**WORK TO BE COMPLETED:**
Print all the data, keeping every line exactly as it is.

>> start

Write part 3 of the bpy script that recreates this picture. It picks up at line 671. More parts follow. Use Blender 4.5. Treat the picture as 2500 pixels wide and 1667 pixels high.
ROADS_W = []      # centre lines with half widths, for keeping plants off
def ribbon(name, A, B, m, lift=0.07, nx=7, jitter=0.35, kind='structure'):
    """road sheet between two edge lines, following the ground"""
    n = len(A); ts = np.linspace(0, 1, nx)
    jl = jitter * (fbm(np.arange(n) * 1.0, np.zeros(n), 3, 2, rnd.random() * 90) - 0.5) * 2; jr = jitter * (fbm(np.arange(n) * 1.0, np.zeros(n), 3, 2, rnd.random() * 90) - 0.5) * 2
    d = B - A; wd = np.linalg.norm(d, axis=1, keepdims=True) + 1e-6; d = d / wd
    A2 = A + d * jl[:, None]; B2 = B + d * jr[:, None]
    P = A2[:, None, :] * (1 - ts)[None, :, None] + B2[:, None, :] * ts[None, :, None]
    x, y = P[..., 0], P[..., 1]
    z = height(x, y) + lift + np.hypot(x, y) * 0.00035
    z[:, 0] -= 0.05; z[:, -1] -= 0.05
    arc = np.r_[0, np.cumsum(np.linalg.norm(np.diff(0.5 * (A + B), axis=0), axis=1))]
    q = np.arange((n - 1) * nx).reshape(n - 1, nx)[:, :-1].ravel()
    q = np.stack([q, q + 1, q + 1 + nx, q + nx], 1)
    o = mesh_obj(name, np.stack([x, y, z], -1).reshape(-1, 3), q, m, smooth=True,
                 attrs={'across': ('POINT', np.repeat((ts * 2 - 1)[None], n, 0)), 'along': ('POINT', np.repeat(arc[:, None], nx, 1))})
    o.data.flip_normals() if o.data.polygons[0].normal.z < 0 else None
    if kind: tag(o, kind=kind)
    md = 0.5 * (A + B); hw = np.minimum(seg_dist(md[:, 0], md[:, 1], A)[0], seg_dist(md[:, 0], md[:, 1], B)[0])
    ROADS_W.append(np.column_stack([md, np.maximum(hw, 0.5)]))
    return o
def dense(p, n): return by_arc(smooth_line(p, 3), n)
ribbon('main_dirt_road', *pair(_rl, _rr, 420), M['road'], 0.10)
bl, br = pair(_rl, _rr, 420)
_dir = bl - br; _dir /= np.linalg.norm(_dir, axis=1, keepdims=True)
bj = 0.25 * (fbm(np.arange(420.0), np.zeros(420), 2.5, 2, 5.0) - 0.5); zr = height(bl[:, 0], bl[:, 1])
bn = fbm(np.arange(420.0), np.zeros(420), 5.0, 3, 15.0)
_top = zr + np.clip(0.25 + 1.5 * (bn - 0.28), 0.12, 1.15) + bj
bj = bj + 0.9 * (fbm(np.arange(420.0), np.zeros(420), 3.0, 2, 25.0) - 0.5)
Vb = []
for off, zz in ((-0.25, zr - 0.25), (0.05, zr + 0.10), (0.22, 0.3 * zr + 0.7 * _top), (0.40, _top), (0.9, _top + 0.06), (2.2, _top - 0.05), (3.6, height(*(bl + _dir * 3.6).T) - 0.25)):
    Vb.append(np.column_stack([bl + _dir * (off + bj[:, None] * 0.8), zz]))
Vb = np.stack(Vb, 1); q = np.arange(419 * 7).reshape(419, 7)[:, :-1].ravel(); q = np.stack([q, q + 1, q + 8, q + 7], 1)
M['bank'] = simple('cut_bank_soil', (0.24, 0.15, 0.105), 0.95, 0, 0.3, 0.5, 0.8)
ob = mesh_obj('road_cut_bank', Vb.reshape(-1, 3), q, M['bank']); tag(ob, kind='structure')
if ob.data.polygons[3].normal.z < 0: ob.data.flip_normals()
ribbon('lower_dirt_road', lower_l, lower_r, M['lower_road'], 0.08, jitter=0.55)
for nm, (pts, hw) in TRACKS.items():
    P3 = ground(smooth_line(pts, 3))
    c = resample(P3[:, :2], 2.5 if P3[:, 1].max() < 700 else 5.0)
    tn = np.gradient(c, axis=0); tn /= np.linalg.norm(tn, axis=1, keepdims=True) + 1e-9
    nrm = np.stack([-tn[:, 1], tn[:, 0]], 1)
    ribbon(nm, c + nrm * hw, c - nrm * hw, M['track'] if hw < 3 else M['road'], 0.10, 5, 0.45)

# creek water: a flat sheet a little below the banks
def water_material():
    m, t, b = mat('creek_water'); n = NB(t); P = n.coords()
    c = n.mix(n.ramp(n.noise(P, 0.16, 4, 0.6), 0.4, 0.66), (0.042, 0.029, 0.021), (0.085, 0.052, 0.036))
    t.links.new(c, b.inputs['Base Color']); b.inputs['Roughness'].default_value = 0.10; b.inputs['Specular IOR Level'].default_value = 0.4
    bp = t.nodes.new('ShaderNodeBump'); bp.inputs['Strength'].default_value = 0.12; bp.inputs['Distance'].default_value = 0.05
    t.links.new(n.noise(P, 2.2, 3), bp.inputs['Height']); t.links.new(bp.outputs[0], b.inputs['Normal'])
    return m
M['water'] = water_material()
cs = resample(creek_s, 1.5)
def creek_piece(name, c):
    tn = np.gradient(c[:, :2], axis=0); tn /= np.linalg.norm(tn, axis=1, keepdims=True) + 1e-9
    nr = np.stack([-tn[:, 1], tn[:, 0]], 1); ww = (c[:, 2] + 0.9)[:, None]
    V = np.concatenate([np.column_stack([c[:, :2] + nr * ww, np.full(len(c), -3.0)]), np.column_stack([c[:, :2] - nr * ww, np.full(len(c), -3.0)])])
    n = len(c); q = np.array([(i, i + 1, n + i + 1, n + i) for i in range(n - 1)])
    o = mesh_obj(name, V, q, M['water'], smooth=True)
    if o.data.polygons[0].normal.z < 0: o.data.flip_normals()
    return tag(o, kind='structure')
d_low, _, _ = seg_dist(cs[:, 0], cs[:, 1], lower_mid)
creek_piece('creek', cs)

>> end

**REPLY TO THE EXERCISE:**
Write part 3 of the bpy script that recreates this picture. It picks up at line 671. More parts follow. Use Blender 4.5. Treat the picture as 2500 pixels wide and 1667 pixels high.
ROADS_W = []      # centre lines with half widths, for keeping plants off
def ribbon(name, A, B, m, lift=0.07, nx=7, jitter=0.35, kind='structure'):
    """road sheet between two edge lines, following the ground"""
    n = len(A); ts = np.linspace(0, 1, nx)
    jl = jitter * (fbm(np.arange(n) * 1.0, np.zeros(n), 3, 2, rnd.random() * 90) - 0.5) * 2; jr = jitter * (fbm(np.arange(n) * 1.0, np.zeros(n), 3, 2, rnd.random() * 90) - 0.5) * 2
    d = B - A; wd = np.linalg.norm(d, axis=1, keepdims=True) + 1e-6; d = d / wd
    A2 = A + d * jl[:, None]; B2 = B + d * jr[:, None]
    P = A2[:, None, :] * (1 - ts)[None, :, None] + B2[:, None, :] * ts[None, :, None]
    x, y = P[..., 0], P[..., 1]
    z = height(x, y) + lift + np.hypot(x, y) * 0.00035
    z[:, 0] -= 0.05; z[:, -1] -= 0.05
    arc = np.r_[0, np.cumsum(np.linalg.norm(np.diff(0.5 * (A + B), axis=0), axis=1))]
    q = np.arange((n - 1) * nx).reshape(n - 1, nx)[:, :-1].ravel()
    q = np.stack([q, q + 1, q + 1 + nx, q + nx], 1)
    o = mesh_obj(name, np.stack([x, y, z], -1).reshape(-1, 3), q, m, smooth=True,
                 attrs={'across': ('POINT', np.repeat((ts * 2 - 1)[None], n, 0)), 'along': ('POINT', np.repeat(arc[:, None], nx, 1))})
    o.data.flip_normals() if o.data.polygons[0].normal.z < 0 else None
    if kind: tag(o, kind=kind)
    md = 0.5 * (A + B); hw = np.minimum(seg_dist(md[:, 0], md[:, 1], A)[0], seg_dist(md[:, 0], md[:, 1], B)[0])
    ROADS_W.append(np.column_stack([md, np.maximum(hw, 0.5)]))
    return o
def dense(p, n): return by_arc(smooth_line(p, 3), n)
ribbon('main_dirt_road', *pair(_rl, _rr, 420), M['road'], 0.10)
bl, br = pair(_rl, _rr, 420)
_dir = bl - br; _dir /= np.linalg.norm(_dir, axis=1, keepdims=True)
bj = 0.25 * (fbm(np.arange(420.0), np.zeros(420), 2.5, 2, 5.0) - 0.5); zr = height(bl[:, 0], bl[:, 1])
bn = fbm(np.arange(420.0), np.zeros(420), 5.0, 3, 15.0)
_top = zr + np.clip(0.25 + 1.5 * (bn - 0.28), 0.12, 1.15) + bj
bj = bj + 0.9 * (fbm(np.arange(420.0), np.zeros(420), 3.0, 2, 25.0) - 0.5)
Vb = []
for off, zz in ((-0.25, zr - 0.25), (0.05, zr + 0.10), (0.22, 0.3 * zr + 0.7 * _top), (0.40, _top), (0.9, _top + 0.06), (2.2, _top - 0.05), (3.6, height(*(bl + _dir * 3.6).T) - 0.25)):
    Vb.append(np.column_stack([bl + _dir * (off + bj[:, None] * 0.8), zz]))
Vb = np.stack(Vb, 1); q = np.arange(419 * 7).reshape(419, 7)[:, :-1].ravel(); q = np.stack([q, q + 1, q + 8, q + 7], 1)
M['bank'] = simple('cut_bank_soil', (0.24, 0.15, 0.105), 0.95, 0, 0.3, 0.5, 0.8)
ob = mesh_obj('road_cut_bank', Vb.reshape(-1, 3), q, M['bank']); tag(ob, kind='structure')
if ob.data.polygons[3].normal.z < 0: ob.data.flip_normals()
ribbon('lower_dirt_road', lower_l, lower_r, M['lower_road'], 0.08, jitter=0.55)
for nm, (pts, hw) in TRACKS.items():
    P3 = ground(smooth_line(pts, 3))
    c = resample(P3[:, :2], 2.5 if P3[:, 1].max() < 700 else 5.0)
    tn = np.gradient(c, axis=0); tn /= np.linalg.norm(tn, axis=1, keepdims=True) + 1e-9
    nrm = np.stack([-tn[:, 1], tn[:, 0]], 1)
    ribbon(nm, c + nrm * hw, c - nrm * hw, M['track'] if hw < 3 else M['road'], 0.10, 5, 0.45)

# creek water: a flat sheet a little below the banks
def water_material():
    m, t, b = mat('creek_water'); n = NB(t); P = n.coords()
    c = n.mix(n.ramp(n.noise(P, 0.16, 4, 0.6), 0.4, 0.66), (0.042, 0.029, 0.021), (0.085, 0.052, 0.036))
    t.links.new(c, b.inputs['Base Color']); b.inputs['Roughness'].default_value = 0.10; b.inputs['Specular IOR Level'].default_value = 0.4
    bp = t.nodes.new('ShaderNodeBump'); bp.inputs['Strength'].default_value = 0.12; bp.inputs['Distance'].default_value = 0.05
    t.links.new(n.noise(P, 2.2, 3), bp.inputs['Height']); t.links.new(bp.outputs[0], b.inputs['Normal'])
    return m
M['water'] = water_material()
cs = resample(creek_s, 1.5)
def creek_piece(name, c):
    tn = np.gradient(c[:, :2], axis=0); tn /= np.linalg.norm(tn, axis=1, keepdims=True) + 1e-9
    nr = np.stack([-tn[:, 1], tn[:, 0]], 1); ww = (c[:, 2] + 0.9)[:, None]
    V = np.concatenate([np.column_stack([c[:, :2] + nr * ww, np.full(len(c), -3.0)]), np.column_stack([c[:, :2] - nr * ww, np.full(len(c), -3.0)])])
    n = len(c); q = np.array([(i, i + 1, n + i + 1, n + i) for i in range(n - 1)])
    o = mesh_obj(name, V, q, M['water'], smooth=True)
    if o.data.polygons[0].normal.z < 0: o.data.flip_normals()
    return tag(o, kind='structure')
d_low, _, _ = seg_dist(cs[:, 0], cs[:, 1], lower_mid)
creek_piece('creek', cs)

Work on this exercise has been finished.